## [Requirement]
Your task is to extract every line from the material below exactly.

## [Data extract]

>> Start

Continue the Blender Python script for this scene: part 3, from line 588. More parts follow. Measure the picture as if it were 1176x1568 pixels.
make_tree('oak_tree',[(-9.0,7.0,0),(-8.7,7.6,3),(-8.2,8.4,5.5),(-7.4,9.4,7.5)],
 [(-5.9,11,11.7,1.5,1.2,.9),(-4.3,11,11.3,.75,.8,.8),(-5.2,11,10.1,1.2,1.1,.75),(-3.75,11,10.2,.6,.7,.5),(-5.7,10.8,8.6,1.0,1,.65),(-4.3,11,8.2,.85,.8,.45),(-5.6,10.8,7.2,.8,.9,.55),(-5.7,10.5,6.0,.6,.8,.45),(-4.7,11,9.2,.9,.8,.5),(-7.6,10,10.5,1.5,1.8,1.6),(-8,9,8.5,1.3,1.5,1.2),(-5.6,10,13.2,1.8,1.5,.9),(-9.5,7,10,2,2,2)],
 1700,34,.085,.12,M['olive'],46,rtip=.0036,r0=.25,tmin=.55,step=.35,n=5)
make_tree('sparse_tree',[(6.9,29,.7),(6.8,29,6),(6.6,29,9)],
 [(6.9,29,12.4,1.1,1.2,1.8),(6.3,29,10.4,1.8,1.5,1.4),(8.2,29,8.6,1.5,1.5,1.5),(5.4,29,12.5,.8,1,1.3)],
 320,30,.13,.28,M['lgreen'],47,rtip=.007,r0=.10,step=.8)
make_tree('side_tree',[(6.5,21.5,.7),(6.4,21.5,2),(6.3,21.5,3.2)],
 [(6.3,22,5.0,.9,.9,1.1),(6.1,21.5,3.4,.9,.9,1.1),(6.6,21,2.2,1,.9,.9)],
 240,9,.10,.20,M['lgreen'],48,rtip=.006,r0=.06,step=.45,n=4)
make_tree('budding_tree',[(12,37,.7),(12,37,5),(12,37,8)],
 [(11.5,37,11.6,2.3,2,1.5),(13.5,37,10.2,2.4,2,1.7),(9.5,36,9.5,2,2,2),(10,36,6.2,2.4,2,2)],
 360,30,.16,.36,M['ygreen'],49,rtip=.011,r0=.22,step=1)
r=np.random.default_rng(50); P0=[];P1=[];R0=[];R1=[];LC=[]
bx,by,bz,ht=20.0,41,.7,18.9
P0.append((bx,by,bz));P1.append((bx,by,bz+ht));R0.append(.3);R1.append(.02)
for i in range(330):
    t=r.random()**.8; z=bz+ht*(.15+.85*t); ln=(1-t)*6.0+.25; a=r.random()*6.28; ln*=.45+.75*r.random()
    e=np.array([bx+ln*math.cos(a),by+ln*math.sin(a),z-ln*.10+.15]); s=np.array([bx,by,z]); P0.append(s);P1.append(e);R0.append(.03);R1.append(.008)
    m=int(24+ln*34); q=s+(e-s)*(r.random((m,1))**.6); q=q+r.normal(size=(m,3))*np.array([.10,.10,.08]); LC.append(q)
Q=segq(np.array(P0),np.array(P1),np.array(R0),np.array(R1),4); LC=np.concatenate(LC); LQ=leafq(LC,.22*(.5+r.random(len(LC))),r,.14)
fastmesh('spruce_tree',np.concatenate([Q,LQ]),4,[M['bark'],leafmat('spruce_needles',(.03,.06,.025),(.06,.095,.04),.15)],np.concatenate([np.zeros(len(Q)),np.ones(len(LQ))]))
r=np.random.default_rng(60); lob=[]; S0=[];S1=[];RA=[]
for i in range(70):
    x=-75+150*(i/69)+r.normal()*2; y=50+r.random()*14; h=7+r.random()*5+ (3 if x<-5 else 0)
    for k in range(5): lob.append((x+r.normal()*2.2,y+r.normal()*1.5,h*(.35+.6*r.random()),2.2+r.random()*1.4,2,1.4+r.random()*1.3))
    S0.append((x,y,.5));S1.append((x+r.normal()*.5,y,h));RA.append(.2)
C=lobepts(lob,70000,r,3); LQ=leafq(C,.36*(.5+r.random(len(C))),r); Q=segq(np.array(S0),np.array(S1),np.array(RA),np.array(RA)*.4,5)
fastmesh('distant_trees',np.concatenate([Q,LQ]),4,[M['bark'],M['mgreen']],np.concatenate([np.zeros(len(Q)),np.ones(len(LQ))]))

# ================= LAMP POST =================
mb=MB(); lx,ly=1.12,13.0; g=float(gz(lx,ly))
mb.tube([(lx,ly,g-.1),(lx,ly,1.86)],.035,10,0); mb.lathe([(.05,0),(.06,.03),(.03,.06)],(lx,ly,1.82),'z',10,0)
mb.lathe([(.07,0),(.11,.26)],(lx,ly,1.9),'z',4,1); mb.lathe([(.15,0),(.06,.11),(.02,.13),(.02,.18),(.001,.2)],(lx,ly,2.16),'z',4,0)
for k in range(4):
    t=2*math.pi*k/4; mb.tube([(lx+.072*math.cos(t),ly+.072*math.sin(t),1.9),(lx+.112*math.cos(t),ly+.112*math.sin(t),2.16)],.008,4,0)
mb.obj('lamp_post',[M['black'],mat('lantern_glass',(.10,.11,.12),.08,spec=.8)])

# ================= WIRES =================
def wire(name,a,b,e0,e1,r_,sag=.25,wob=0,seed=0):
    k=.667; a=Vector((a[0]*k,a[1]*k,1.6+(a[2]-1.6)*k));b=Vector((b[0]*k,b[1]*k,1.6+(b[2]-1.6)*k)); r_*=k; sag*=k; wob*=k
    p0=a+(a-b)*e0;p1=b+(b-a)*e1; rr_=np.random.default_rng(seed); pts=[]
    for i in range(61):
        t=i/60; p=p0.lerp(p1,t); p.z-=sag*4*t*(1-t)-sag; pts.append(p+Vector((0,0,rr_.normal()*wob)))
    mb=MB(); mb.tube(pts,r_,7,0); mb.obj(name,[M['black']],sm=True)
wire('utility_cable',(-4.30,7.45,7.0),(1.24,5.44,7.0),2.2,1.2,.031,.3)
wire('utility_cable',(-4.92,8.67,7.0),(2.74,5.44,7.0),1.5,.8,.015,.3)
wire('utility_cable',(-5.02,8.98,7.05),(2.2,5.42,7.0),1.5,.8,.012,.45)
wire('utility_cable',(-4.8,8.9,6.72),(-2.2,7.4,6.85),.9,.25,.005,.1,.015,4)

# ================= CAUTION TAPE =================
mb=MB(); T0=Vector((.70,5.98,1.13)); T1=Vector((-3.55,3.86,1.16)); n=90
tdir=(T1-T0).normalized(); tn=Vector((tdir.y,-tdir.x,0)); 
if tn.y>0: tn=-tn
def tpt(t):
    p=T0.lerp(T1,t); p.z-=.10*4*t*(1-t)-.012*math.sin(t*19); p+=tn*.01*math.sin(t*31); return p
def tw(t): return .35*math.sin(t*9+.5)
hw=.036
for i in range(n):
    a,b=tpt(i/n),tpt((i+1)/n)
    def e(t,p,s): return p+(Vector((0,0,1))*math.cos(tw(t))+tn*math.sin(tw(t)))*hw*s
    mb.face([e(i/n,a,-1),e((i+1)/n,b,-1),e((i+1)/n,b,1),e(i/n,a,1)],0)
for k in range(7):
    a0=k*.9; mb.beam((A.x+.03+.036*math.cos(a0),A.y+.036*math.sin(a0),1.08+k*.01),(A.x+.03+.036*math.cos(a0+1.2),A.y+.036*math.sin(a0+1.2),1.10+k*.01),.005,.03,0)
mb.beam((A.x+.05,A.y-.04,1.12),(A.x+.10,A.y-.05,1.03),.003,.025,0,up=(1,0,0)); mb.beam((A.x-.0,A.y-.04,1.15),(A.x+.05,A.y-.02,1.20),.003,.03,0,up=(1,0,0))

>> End

## [Exercise output]
Continue the Blender Python script for this scene: part 3, from line 588. More parts follow. Measure the picture as if it were 1176x1568 pixels.
make_tree('oak_tree',[(-9.0,7.0,0),(-8.7,7.6,3),(-8.2,8.4,5.5),(-7.4,9.4,7.5)],
 [(-5.9,11,11.7,1.5,1.2,.9),(-4.3,11,11.3,.75,.8,.8),(-5.2,11,10.1,1.2,1.1,.75),(-3.75,11,10.2,.6,.7,.5),(-5.7,10.8,8.6,1.0,1,.65),(-4.3,11,8.2,.85,.8,.45),(-5.6,10.8,7.2,.8,.9,.55),(-5.7,10.5,6.0,.6,.8,.45),(-4.7,11,9.2,.9,.8,.5),(-7.6,10,10.5,1.5,1.8,1.6),(-8,9,8.5,1.3,1.5,1.2),(-5.6,10,13.2,1.8,1.5,.9),(-9.5,7,10,2,2,2)],
 1700,34,.085,.12,M['olive'],46,rtip=.0036,r0=.25,tmin=.55,step=.35,n=5)
make_tree('sparse_tree',[(6.9,29,.7),(6.8,29,6),(6.6,29,9)],
 [(6.9,29,12.4,1.1,1.2,1.8),(6.3,29,10.4,1.8,1.5,1.4),(8.2,29,8.6,1.5,1.5,1.5),(5.4,29,12.5,.8,1,1.3)],
 320,30,.13,.28,M['lgreen'],47,rtip=.007,r0=.10,step=.8)
make_tree('side_tree',[(6.5,21.5,.7),(6.4,21.5,2),(6.3,21.5,3.2)],
 [(6.3,22,5.0,.9,.9,1.1),(6.1,21.5,3.4,.9,.9,1.1),(6.6,21,2.2,1,.9,.9)],
 240,9,.10,.20,M['lgreen'],48,rtip=.006,r0=.06,step=.45,n=4)
make_tree('budding_tree',[(12,37,.7),(12,37,5),(12,37,8)],
 [(11.5,37,11.6,2.3,2,1.5),(13.5,37,10.2,2.4,2,1.7),(9.5,36,9.5,2,2,2),(10,36,6.2,2.4,2,2)],
 360,30,.16,.36,M['ygreen'],49,rtip=.011,r0=.22,step=1)
r=np.random.default_rng(50); P0=[];P1=[];R0=[];R1=[];LC=[]
bx,by,bz,ht=20.0,41,.7,18.9
P0.append((bx,by,bz));P1.append((bx,by,bz+ht));R0.append(.3);R1.append(.02)
for i in range(330):
    t=r.random()**.8; z=bz+ht*(.15+.85*t); ln=(1-t)*6.0+.25; a=r.random()*6.28; ln*=.45+.75*r.random()
    e=np.array([bx+ln*math.cos(a),by+ln*math.sin(a),z-ln*.10+.15]); s=np.array([bx,by,z]); P0.append(s);P1.append(e);R0.append(.03);R1.append(.008)
    m=int(24+ln*34); q=s+(e-s)*(r.random((m,1))**.6); q=q+r.normal(size=(m,3))*np.array([.10,.10,.08]); LC.append(q)
Q=segq(np.array(P0),np.array(P1),np.array(R0),np.array(R1),4); LC=np.concatenate(LC); LQ=leafq(LC,.22*(.5+r.random(len(LC))),r,.14)
fastmesh('spruce_tree',np.concatenate([Q,LQ]),4,[M['bark'],leafmat('spruce_needles',(.03,.06,.025),(.06,.095,.04),.15)],np.concatenate([np.zeros(len(Q)),np.ones(len(LQ))]))
r=np.random.default_rng(60); lob=[]; S0=[];S1=[];RA=[]
for i in range(70):
    x=-75+150*(i/69)+r.normal()*2; y=50+r.random()*14; h=7+r.random()*5+ (3 if x<-5 else 0)
    for k in range(5): lob.append((x+r.normal()*2.2,y+r.normal()*1.5,h*(.35+.6*r.random()),2.2+r.random()*1.4,2,1.4+r.random()*1.3))
    S0.append((x,y,.5));S1.append((x+r.normal()*.5,y,h));RA.append(.2)
C=lobepts(lob,70000,r,3); LQ=leafq(C,.36*(.5+r.random(len(C))),r); Q=segq(np.array(S0),np.array(S1),np.array(RA),np.array(RA)*.4,5)
fastmesh('distant_trees',np.concatenate([Q,LQ]),4,[M['bark'],M['mgreen']],np.concatenate([np.zeros(len(Q)),np.ones(len(LQ))]))

# ================= LAMP POST =================
mb=MB(); lx,ly=1.12,13.0; g=float(gz(lx,ly))
mb.tube([(lx,ly,g-.1),(lx,ly,1.86)],.035,10,0); mb.lathe([(.05,0),(.06,.03),(.03,.06)],(lx,ly,1.82),'z',10,0)
mb.lathe([(.07,0),(.11,.26)],(lx,ly,1.9),'z',4,1); mb.lathe([(.15,0),(.06,.11),(.02,.13),(.02,.18),(.001,.2)],(lx,ly,2.16),'z',4,0)
for k in range(4):
    t=2*math.pi*k/4; mb.tube([(lx+.072*math.cos(t),ly+.072*math.sin(t),1.9),(lx+.112*math.cos(t),ly+.112*math.sin(t),2.16)],.008,4,0)
mb.obj('lamp_post',[M['black'],mat('lantern_glass',(.10,.11,.12),.08,spec=.8)])

# ================= WIRES =================
def wire(name,a,b,e0,e1,r_,sag=.25,wob=0,seed=0):
    k=.667; a=Vector((a[0]*k,a[1]*k,1.6+(a[2]-1.6)*k));b=Vector((b[0]*k,b[1]*k,1.6+(b[2]-1.6)*k)); r_*=k; sag*=k; wob*=k
    p0=a+(a-b)*e0;p1=b+(b-a)*e1; rr_=np.random.default_rng(seed); pts=[]
    for i in range(61):
        t=i/60; p=p0.lerp(p1,t); p.z-=sag*4*t*(1-t)-sag; pts.append(p+Vector((0,0,rr_.normal()*wob)))
    mb=MB(); mb.tube(pts,r_,7,0); mb.obj(name,[M['black']],sm=True)
wire('utility_cable',(-4.30,7.45,7.0),(1.24,5.44,7.0),2.2,1.2,.031,.3)
wire('utility_cable',(-4.92,8.67,7.0),(2.74,5.44,7.0),1.5,.8,.015,.3)
wire('utility_cable',(-5.02,8.98,7.05),(2.2,5.42,7.0),1.5,.8,.012,.45)
wire('utility_cable',(-4.8,8.9,6.72),(-2.2,7.4,6.85),.9,.25,.005,.1,.015,4)

# ================= CAUTION TAPE =================
mb=MB(); T0=Vector((.70,5.98,1.13)); T1=Vector((-3.55,3.86,1.16)); n=90
tdir=(T1-T0).normalized(); tn=Vector((tdir.y,-tdir.x,0)); 
if tn.y>0: tn=-tn
def tpt(t):
    p=T0.lerp(T1,t); p.z-=.10*4*t*(1-t)-.012*math.sin(t*19); p+=tn*.01*math.sin(t*31); return p
def tw(t): return .35*math.sin(t*9+.5)
hw=.036
for i in range(n):
    a,b=tpt(i/n),tpt((i+1)/n)
    def e(t,p,s): return p+(Vector((0,0,1))*math.cos(tw(t))+tn*math.sin(tw(t)))*hw*s
    mb.face([e(i/n,a,-1),e((i+1)/n,b,-1),e((i+1)/n,b,1),e(i/n,a,1)],0)
for k in range(7):
    a0=k*.9; mb.beam((A.x+.03+.036*math.cos(a0),A.y+.036*math.sin(a0),1.08+k*.01),(A.x+.03+.036*math.cos(a0+1.2),A.y+.036*math.sin(a0+1.2),1.10+k*.01),.005,.03,0)
mb.beam((A.x+.05,A.y-.04,1.12),(A.x+.10,A.y-.05,1.03),.003,.025,0,up=(1,0,0)); mb.beam((A.x-.0,A.y-.04,1.15),(A.x+.05,A.y-.02,1.20),.003,.03,0,up=(1,0,0))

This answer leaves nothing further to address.